Goal → Transcribe the material from its first line onward, ending with the line that contains "FPX, CX, HY = 1280.0, 960.0, 525.0" and adding nothing beyond it.

::::

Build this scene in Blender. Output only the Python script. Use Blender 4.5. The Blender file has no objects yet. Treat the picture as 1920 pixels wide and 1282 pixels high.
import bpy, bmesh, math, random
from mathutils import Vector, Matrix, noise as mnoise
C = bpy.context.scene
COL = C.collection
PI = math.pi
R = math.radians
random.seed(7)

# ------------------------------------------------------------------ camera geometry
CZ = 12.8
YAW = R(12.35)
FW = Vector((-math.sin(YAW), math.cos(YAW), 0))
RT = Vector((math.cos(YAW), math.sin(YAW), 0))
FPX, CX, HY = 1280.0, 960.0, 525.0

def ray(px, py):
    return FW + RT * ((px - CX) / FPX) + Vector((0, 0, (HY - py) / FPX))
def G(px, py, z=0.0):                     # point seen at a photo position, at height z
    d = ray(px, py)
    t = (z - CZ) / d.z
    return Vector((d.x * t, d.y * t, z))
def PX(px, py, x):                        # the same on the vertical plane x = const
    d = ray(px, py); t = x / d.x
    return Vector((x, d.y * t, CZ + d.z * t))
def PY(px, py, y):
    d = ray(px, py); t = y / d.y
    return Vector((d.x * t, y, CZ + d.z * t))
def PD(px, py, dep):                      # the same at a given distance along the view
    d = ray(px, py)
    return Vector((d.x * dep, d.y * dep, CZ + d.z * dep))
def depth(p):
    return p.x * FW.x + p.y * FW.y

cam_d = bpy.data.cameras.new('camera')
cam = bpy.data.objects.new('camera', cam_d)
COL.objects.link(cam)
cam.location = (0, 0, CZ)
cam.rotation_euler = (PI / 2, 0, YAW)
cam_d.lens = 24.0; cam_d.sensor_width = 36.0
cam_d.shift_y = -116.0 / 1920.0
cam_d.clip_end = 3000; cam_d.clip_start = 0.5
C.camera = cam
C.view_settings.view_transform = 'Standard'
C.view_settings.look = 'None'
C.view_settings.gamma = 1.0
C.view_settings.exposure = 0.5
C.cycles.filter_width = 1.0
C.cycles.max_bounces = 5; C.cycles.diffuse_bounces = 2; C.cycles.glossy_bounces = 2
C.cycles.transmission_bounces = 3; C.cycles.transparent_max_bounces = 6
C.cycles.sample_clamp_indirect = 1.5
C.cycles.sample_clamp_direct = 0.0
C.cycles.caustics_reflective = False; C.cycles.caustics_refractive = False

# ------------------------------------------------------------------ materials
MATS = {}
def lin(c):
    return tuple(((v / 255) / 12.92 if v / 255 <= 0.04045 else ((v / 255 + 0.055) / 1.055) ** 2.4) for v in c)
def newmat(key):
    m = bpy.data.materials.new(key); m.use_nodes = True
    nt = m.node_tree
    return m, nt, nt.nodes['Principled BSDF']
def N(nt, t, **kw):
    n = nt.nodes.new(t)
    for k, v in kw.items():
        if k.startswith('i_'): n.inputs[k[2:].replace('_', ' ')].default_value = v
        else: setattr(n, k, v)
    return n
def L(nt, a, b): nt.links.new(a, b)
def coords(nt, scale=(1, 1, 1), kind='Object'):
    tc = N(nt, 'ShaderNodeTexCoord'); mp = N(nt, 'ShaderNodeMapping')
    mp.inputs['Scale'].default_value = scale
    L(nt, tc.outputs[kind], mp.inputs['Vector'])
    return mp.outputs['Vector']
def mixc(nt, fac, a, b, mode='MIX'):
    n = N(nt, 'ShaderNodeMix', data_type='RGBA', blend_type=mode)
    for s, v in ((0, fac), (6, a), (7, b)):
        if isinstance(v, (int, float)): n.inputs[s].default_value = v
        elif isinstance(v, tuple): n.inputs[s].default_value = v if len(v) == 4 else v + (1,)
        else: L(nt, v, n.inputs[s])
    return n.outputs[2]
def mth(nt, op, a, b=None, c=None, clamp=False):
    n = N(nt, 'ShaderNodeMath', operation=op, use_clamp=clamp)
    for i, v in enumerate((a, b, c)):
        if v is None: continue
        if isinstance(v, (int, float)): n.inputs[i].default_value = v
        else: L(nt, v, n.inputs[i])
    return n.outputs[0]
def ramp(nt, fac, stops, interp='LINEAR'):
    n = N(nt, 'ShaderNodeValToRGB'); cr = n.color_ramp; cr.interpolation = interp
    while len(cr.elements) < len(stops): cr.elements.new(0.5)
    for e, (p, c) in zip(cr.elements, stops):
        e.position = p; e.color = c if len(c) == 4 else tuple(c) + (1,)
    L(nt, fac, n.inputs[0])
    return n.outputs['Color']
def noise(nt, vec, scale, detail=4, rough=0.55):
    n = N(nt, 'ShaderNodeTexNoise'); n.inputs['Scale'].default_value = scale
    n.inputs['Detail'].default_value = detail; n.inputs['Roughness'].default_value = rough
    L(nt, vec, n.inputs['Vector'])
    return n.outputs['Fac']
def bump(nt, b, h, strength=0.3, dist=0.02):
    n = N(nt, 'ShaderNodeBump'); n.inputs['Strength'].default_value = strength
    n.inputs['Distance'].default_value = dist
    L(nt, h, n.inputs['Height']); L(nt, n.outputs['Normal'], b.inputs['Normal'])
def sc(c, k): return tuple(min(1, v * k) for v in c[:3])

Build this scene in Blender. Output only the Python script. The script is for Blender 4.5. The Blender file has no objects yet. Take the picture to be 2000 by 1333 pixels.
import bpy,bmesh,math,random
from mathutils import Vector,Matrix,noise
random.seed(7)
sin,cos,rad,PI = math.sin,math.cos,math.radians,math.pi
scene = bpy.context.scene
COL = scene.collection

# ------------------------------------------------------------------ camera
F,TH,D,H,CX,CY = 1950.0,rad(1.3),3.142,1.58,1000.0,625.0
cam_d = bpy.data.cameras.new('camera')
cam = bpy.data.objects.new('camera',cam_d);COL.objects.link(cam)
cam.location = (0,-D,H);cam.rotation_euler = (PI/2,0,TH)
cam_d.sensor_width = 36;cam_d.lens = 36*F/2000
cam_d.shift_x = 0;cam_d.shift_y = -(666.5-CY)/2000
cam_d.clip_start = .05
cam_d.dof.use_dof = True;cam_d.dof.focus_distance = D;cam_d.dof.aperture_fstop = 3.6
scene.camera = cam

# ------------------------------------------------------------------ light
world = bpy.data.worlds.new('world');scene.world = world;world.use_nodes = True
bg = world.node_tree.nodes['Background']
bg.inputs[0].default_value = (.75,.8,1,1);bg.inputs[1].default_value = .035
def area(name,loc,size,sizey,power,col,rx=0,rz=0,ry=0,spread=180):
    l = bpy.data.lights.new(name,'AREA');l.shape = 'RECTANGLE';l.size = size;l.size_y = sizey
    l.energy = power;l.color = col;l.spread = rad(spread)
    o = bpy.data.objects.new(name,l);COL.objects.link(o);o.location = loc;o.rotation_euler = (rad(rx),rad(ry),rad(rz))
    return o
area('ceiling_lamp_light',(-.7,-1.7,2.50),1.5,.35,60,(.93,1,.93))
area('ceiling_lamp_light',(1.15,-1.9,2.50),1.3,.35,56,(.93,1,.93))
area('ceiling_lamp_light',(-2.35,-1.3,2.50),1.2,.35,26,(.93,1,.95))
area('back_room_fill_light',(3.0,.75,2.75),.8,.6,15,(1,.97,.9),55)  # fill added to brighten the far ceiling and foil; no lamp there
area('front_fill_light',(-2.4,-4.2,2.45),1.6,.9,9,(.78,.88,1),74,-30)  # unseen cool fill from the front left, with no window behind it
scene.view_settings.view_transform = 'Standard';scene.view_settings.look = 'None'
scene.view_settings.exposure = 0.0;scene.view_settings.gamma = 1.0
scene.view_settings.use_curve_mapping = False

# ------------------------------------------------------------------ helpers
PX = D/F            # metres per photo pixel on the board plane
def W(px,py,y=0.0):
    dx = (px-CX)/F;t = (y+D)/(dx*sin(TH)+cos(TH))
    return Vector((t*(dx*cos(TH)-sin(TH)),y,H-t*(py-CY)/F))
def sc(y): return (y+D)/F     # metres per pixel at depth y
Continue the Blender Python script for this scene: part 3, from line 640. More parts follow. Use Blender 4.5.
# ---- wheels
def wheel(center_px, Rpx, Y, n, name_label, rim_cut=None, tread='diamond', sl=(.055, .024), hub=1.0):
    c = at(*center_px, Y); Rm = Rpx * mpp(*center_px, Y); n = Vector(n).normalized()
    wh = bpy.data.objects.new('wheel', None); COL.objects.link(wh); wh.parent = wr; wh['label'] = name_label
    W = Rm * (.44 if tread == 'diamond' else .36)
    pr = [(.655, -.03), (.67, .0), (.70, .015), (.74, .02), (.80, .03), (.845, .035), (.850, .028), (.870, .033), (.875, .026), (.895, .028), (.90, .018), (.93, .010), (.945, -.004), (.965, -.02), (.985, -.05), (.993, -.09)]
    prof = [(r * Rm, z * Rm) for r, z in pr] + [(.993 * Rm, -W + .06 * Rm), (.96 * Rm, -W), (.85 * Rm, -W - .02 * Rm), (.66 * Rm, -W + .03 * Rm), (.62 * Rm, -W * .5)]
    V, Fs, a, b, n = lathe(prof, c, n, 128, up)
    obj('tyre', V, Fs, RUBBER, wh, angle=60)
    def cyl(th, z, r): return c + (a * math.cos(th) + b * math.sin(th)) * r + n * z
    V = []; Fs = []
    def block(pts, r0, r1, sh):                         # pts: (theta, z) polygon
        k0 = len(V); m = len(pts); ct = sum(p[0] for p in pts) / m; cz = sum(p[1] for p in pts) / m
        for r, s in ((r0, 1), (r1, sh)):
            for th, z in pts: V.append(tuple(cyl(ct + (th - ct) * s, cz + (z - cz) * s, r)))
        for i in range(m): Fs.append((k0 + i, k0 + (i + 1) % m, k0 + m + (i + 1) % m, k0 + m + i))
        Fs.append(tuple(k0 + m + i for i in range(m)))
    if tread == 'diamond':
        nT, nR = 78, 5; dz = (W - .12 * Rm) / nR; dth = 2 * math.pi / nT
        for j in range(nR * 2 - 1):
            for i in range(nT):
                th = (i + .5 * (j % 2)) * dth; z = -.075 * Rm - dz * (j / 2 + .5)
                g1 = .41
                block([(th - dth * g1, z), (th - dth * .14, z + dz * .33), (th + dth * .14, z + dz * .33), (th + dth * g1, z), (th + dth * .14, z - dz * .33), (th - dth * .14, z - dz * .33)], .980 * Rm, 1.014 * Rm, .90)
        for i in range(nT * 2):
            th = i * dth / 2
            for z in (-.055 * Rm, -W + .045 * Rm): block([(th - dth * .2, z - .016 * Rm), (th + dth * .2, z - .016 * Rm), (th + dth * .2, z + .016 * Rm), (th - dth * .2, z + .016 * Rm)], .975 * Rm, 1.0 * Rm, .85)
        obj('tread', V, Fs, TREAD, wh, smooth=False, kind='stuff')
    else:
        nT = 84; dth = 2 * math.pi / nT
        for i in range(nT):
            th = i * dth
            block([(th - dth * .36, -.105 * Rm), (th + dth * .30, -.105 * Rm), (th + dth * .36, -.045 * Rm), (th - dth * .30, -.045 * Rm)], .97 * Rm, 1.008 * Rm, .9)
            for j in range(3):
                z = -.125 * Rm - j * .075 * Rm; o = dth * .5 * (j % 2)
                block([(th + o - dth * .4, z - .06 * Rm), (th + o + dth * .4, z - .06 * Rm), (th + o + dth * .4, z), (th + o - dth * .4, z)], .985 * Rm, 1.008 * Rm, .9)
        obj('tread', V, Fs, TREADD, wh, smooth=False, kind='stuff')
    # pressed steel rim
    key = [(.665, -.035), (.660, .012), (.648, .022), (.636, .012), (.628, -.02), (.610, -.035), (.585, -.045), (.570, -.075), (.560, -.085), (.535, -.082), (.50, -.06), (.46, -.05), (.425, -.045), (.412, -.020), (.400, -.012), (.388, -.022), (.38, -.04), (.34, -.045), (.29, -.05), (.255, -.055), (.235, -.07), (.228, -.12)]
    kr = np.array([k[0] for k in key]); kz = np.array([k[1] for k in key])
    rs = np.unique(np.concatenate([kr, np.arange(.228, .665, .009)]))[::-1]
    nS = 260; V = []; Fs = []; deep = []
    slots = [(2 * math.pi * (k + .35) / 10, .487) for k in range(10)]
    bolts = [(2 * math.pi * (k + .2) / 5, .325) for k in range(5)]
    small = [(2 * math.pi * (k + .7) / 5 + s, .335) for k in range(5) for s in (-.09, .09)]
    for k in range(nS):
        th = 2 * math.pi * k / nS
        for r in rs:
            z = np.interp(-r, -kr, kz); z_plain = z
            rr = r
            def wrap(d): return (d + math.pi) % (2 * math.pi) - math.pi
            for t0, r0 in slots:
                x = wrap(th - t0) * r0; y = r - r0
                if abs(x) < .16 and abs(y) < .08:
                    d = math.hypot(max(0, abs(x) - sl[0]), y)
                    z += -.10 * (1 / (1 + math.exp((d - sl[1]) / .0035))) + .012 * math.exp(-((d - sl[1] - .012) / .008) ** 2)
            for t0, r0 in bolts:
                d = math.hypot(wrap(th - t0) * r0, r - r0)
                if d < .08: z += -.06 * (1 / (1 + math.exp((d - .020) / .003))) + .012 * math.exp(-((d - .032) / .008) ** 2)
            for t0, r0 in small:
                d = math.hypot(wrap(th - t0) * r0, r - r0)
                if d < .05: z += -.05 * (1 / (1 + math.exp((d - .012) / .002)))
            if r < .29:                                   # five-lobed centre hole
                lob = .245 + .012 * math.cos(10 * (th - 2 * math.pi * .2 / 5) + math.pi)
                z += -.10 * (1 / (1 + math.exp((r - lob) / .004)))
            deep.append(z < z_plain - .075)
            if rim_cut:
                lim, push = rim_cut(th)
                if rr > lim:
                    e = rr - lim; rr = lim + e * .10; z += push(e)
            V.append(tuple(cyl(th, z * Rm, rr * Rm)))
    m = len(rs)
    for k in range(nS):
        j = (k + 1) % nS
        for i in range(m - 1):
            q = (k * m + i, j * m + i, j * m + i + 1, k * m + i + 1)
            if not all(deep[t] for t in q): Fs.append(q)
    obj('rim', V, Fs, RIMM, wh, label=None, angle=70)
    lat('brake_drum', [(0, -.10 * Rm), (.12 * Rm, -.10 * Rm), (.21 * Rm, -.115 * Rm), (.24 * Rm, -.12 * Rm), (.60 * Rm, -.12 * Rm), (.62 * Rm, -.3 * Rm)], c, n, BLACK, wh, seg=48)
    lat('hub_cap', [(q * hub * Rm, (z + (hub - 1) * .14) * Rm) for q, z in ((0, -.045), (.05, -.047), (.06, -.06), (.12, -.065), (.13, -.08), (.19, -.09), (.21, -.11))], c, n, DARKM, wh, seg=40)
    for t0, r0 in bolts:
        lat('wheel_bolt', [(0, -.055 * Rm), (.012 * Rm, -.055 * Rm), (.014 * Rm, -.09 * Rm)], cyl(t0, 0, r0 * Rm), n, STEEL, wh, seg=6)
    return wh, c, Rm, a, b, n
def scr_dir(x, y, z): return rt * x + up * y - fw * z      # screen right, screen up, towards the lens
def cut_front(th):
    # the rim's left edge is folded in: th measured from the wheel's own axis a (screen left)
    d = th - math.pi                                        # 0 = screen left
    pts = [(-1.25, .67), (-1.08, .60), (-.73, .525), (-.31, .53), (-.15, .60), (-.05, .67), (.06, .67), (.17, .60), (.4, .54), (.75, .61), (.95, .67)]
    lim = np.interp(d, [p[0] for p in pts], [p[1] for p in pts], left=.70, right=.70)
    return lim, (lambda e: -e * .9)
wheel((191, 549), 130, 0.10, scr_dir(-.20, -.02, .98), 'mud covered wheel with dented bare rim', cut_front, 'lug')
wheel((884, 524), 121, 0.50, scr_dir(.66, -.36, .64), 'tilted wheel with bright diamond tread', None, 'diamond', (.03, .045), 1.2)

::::

Solution for this problem →
Build this scene in Blender. Output only the Python script. Use Blender 4.5. The Blender file has no objects yet. Treat the picture as 1920 pixels wide and 1282 pixels high.
import bpy, bmesh, math, random
from mathutils import Vector, Matrix, noise as mnoise
C = bpy.context.scene
COL = C.collection
PI = math.pi
R = math.radians
random.seed(7)

# ------------------------------------------------------------------ camera geometry
CZ = 12.8
YAW = R(12.35)
FW = Vector((-math.sin(YAW), math.cos(YAW), 0))
RT = Vector((math.cos(YAW), math.sin(YAW), 0))
FPX, CX, HY = 1280.0, 960.0, 525.0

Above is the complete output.